I think I actually did use it on the day after he showed me, but I just didn't click with it, or perhaps the family didn't click with it, so that discouraged me. I need to see immediate results in anything I do. I guess I'm a tachlis girl - cause and effect, that's what I like.
I've never been on the page since, but I often get a Facebook message that says, "______ sent you a message on Facebook" or "________ wants you to be friends on Facebook."

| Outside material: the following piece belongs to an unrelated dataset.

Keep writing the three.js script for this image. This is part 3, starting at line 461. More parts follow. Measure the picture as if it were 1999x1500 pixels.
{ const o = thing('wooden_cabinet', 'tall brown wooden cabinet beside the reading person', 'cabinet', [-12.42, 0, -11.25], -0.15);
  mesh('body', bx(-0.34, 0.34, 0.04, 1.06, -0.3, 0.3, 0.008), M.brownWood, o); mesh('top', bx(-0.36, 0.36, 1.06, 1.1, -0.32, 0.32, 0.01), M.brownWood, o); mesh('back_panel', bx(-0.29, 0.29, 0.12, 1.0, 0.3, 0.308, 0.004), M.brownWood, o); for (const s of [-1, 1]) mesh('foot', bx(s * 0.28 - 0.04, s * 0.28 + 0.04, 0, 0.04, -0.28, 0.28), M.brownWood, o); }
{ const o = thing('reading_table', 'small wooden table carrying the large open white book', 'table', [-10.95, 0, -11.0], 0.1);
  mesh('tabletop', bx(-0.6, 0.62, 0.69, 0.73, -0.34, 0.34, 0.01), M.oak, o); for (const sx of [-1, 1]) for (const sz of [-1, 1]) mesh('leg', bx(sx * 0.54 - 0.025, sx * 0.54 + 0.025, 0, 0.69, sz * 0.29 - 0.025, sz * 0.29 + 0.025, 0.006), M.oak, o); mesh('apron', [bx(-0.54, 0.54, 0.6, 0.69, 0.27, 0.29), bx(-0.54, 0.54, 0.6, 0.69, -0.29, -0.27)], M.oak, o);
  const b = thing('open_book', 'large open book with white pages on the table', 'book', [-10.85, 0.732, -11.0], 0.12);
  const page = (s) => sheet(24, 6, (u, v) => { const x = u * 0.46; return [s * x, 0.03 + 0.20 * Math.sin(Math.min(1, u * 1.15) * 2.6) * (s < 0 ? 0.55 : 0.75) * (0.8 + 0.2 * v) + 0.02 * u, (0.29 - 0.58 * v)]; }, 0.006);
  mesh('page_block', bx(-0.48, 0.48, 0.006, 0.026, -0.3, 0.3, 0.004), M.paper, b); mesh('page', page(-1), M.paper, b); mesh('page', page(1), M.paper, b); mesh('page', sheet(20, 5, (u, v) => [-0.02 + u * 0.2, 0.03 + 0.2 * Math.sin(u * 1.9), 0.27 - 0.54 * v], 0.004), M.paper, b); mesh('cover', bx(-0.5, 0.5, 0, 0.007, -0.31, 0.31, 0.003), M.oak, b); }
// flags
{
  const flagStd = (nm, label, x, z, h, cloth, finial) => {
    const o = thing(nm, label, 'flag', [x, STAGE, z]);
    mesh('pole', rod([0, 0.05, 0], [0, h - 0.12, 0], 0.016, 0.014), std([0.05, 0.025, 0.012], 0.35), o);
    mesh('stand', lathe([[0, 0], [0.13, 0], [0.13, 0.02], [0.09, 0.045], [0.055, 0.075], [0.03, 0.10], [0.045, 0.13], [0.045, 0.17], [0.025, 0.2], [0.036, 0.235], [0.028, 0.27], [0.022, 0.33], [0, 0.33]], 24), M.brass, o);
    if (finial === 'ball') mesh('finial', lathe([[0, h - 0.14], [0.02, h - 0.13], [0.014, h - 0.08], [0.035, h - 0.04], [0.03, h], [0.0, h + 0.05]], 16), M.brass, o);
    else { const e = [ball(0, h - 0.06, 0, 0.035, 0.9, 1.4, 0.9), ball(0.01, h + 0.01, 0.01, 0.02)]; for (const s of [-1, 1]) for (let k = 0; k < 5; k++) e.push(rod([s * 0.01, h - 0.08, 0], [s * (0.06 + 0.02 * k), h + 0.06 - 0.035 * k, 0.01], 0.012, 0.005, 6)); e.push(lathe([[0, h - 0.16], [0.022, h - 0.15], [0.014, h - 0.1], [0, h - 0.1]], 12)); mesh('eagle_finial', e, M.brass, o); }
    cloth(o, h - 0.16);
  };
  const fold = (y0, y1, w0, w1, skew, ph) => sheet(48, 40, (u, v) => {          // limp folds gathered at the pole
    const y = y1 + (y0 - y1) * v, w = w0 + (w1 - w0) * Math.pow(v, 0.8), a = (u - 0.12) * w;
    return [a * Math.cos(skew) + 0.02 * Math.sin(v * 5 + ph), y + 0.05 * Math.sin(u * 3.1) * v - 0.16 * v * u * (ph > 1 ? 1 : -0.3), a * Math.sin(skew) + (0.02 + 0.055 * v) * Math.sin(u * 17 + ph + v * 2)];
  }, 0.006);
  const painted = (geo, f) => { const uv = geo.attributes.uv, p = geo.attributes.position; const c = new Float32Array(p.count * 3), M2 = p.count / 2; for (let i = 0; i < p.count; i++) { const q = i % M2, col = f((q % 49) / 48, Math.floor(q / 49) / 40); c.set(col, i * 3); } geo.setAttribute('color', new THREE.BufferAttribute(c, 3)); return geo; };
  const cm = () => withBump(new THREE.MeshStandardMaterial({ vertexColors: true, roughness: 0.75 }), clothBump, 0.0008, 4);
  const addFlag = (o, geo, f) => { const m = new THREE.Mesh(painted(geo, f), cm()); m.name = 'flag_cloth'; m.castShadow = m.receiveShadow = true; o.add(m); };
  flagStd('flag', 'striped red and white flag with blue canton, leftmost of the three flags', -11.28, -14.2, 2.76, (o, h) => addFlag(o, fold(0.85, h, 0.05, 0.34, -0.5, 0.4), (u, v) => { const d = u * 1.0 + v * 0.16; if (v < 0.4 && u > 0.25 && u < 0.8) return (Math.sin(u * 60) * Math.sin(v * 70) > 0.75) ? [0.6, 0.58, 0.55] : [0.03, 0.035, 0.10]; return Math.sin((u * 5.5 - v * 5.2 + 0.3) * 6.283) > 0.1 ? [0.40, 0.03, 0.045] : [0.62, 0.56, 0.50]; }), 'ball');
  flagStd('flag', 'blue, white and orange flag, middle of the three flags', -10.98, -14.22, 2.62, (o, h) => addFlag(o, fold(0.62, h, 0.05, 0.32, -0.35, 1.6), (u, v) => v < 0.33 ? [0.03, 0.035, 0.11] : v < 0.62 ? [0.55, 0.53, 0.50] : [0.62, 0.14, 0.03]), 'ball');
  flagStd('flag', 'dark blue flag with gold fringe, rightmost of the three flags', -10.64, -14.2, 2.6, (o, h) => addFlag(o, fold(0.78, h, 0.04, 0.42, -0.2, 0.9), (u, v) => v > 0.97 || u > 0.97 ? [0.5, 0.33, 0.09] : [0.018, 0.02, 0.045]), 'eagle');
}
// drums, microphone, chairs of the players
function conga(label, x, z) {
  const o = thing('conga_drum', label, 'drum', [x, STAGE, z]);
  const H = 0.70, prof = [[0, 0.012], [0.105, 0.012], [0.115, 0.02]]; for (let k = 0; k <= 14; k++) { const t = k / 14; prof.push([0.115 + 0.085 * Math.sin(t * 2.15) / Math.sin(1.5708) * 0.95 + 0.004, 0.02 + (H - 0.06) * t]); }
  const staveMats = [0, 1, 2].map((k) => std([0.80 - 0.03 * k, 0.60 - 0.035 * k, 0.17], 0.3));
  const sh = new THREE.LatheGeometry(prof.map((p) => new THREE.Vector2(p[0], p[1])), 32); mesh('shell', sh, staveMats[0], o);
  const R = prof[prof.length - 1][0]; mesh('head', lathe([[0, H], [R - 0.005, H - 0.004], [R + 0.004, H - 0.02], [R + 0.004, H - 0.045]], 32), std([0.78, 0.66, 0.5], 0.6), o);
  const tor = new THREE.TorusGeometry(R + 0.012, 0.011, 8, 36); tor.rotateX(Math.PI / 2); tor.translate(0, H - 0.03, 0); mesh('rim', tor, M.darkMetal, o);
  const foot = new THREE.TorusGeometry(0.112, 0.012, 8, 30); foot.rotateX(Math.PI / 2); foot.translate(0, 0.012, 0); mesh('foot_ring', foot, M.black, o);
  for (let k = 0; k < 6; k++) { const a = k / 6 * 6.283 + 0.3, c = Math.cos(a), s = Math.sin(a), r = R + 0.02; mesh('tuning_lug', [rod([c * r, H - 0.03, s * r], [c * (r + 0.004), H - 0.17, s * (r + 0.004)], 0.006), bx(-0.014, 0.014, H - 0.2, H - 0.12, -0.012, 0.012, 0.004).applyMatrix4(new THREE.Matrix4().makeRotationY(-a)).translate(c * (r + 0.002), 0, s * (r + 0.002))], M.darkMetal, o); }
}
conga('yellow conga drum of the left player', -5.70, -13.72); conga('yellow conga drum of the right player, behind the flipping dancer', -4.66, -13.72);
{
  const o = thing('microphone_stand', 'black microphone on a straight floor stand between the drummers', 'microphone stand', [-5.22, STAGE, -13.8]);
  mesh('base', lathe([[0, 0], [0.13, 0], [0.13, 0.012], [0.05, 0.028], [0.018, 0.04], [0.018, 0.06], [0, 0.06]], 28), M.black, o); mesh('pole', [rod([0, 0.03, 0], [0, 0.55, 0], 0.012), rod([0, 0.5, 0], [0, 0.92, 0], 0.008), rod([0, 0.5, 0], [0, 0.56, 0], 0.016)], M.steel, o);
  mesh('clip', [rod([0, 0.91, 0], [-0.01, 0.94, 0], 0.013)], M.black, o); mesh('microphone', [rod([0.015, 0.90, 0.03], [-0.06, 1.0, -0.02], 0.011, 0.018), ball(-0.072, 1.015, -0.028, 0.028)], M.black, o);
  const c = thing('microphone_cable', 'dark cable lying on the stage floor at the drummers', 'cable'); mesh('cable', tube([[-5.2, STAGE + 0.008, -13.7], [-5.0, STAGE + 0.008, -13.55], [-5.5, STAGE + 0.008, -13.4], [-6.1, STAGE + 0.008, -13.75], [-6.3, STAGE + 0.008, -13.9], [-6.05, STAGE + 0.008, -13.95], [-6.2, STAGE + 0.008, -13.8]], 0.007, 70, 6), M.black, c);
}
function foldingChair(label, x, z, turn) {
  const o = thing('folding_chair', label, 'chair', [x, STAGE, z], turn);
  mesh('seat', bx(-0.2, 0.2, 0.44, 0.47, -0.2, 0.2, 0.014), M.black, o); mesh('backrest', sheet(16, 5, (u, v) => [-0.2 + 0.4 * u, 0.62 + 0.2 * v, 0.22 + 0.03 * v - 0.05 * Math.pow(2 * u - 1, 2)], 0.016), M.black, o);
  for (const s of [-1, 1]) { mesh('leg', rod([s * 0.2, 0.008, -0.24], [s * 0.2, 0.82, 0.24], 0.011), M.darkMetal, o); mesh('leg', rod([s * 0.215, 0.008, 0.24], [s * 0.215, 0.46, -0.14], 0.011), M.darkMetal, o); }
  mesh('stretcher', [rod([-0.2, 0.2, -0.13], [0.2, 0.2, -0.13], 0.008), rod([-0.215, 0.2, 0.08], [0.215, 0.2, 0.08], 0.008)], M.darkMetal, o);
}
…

Well, that's all very nice, but I don't want to be friends with folks on Facebook. I want to be real friends. I want to email, call or even have coffee with a friend and actually talk face-to-face (today they call it F2F).
So, until I understand better what social media is, I think I'll stick to just the social part.

Anti-Social?

I read an article that said that youth surveyed said they'd rather speak with their friends by SMS or through Facebook than in person. Isn't there something wrong with that? Does that sound like social media?
Someone told me today that some religious youth are having trouble not using SMS on the Sabbath, the Jewish day of rest, when we go to the synagogue, hang around chatting at the kiddush and then spend the day singing, learning and enjoying a calm social life with our family. But these SMS-addicted religious kids can't get that social part, they feel they've got to SMS, no matter what the ten commandments say.
The same survey said that young people today prefer looking down than looking up. Of course, they're looking down, they're looking down at their cell phones. But for life, a person has to look up. For his soul, he's got to look at the sun, look at the smile of a friend, look up to the new day. He's got to look up to G-d.
So, I ask you. Is this new social media world SOCIAL? Or is it anti-social?